Thankfully, my fiance was able to help me through my internal conundrum. He coolly explained that that's the way that many apartments functioned and how we needed to accomplish the mighty task of getting the nearly mythological "cashier's check." In many ways, I thought I'd known all there was to know before that little experience. I laugh about it now because it's second nature, but it certainly wasn't back then, when the landlord may as well have been speaking Swahili.
3. Everything costs an arm and a leg. And it sucks.
There's really no way to appreciate money until you have to pay for everything yourself. And I mean EVERYTHING. Rent, utilities, electric, internet, cellphones, trust me, it adds up. You can go into the whole concept of living on your own logically, by estimating what everything will cost and make a proposed budget. Key work: proposed. There will always be something that'll pop up, quite rudely, and demand some of your hard-earned cash.
Sure, I knew that I'd have to pay for everything myself once I moved out, but I didn't realize that the only shampoo I could afford was the generic-faintly-apple-scented-brand that cost a whopping $0.99. Be aware that the quality of items that you used to have at your parents home vs. what you can actually afford will be quite comical.
4. You won't have control of your life.
I hope that point made you raise your eyebrow.s It's sadistically true that, for the first couple months, you will only have a faint grasp on the concept of control. Your brain will be in so many places that you'll feel that you will never catch up.
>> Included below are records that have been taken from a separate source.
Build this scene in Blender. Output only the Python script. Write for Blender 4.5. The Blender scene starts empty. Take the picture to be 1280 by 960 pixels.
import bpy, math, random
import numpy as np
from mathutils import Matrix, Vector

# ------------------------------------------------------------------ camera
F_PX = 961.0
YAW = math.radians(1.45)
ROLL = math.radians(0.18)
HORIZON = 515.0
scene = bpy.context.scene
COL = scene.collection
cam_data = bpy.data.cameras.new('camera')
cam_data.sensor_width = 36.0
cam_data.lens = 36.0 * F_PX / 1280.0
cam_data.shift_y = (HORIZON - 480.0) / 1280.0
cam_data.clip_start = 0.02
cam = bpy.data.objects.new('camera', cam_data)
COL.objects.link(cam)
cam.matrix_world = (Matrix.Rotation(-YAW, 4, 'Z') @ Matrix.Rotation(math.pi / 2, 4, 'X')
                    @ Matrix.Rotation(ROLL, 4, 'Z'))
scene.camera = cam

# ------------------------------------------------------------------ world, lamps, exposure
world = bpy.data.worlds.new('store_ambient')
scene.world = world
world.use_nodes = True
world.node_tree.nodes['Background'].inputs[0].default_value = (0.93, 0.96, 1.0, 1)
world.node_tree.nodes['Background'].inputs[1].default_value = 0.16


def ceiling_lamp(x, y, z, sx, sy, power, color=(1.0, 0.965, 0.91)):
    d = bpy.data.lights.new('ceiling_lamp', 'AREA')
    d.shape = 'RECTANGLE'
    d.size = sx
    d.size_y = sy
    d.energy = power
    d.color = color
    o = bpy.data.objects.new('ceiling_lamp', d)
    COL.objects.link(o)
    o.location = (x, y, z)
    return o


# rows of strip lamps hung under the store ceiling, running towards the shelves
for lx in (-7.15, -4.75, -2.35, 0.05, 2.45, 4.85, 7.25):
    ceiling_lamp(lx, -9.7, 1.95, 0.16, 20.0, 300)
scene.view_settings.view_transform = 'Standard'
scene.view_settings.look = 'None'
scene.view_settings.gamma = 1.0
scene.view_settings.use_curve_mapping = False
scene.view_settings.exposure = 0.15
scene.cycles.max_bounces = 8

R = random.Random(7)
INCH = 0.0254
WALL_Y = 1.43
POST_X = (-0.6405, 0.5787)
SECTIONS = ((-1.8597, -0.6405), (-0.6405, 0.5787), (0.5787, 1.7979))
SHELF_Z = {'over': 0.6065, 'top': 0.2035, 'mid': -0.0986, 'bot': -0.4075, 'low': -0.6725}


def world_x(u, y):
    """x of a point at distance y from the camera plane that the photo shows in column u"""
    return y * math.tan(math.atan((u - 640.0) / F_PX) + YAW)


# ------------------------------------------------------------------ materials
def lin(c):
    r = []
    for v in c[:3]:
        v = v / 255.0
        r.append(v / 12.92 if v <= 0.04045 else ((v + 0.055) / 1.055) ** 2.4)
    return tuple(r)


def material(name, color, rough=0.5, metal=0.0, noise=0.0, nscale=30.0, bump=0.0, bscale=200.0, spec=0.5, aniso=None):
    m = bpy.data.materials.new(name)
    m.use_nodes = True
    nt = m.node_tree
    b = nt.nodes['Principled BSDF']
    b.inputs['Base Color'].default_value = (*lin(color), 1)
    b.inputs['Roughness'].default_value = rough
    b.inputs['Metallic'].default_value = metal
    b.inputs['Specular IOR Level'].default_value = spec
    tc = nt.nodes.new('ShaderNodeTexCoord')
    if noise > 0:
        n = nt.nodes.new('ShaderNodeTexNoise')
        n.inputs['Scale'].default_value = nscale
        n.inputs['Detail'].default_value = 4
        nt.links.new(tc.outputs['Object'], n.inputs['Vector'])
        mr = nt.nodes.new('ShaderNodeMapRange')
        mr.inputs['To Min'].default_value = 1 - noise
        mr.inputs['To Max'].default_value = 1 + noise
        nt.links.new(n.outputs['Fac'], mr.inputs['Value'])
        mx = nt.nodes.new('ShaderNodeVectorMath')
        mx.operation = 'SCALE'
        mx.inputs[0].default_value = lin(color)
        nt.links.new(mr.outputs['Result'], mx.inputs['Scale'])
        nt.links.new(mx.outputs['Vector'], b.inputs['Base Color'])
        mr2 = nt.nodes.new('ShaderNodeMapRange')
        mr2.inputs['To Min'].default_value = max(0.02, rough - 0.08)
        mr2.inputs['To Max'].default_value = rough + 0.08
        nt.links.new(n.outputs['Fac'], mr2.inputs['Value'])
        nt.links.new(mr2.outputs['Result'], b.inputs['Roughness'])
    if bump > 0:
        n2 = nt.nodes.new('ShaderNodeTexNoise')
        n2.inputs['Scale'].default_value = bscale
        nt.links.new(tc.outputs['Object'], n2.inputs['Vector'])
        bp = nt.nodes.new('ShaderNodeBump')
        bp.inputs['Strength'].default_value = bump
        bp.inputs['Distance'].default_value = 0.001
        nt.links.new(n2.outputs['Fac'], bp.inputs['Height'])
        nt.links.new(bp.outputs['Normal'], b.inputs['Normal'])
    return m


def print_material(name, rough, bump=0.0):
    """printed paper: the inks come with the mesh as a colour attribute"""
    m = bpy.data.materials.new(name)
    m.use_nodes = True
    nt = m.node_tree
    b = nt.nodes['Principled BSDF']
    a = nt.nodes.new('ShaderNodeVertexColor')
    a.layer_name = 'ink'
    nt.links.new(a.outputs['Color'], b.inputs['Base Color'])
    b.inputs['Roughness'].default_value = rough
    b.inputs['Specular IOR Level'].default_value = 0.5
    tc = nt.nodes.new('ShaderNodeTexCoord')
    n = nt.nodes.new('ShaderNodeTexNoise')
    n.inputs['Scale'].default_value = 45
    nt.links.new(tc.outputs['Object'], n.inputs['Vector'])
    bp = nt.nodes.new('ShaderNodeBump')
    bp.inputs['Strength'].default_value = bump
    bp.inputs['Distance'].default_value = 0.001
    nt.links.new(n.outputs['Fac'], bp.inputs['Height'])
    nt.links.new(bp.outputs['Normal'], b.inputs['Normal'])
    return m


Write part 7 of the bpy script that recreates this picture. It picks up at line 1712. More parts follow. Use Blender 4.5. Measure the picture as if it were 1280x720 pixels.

Trust me, you will.
The first couple months, you'll have to deal with neighbors, landlords, unpacking, re-arranging furniture, parents, etc. It's exciting but also very draining. You'll feel like you're spiraling and all you can do is wait to hit the ground.
More often than not, though, you won't actually end up hitting the ground. If you're smart, you'll reach out to your support system, which hopefully has the tensile strength of a steel network. You'll admit that you can't do everything by yourself and that you need some help, you might be surprised how much help you can receive.
5. You won't miss home. But at the same time, you will.
This lesson I learned at the cost of many tears, hours of self-doubt, and the yearning for concrete understand of me. I couldn't figure out why I didn't want to hang out with m family, but somewhere deep in the recesses of my heart, I just because I missed them.
The juxtaposition was painful on a level I couldn't seem to process and it drove me crazy until I realized that I was in a state of transition, and the pain was alright. The unease that came with missing home, but not missing home, would fade as I came into myself.
There are still things I miss about my parents' home but I would never give up what I've built with my husband to go back. I"ll walk into my parents' house, greeted by my mother's warm smile and my dog's incessant crying at my return and feel the innate comfort of home. But likewise, I'll walk into my little apartment on Elm Street, have my wonderful husband wrap me in his arm and I'll smile. I'm home.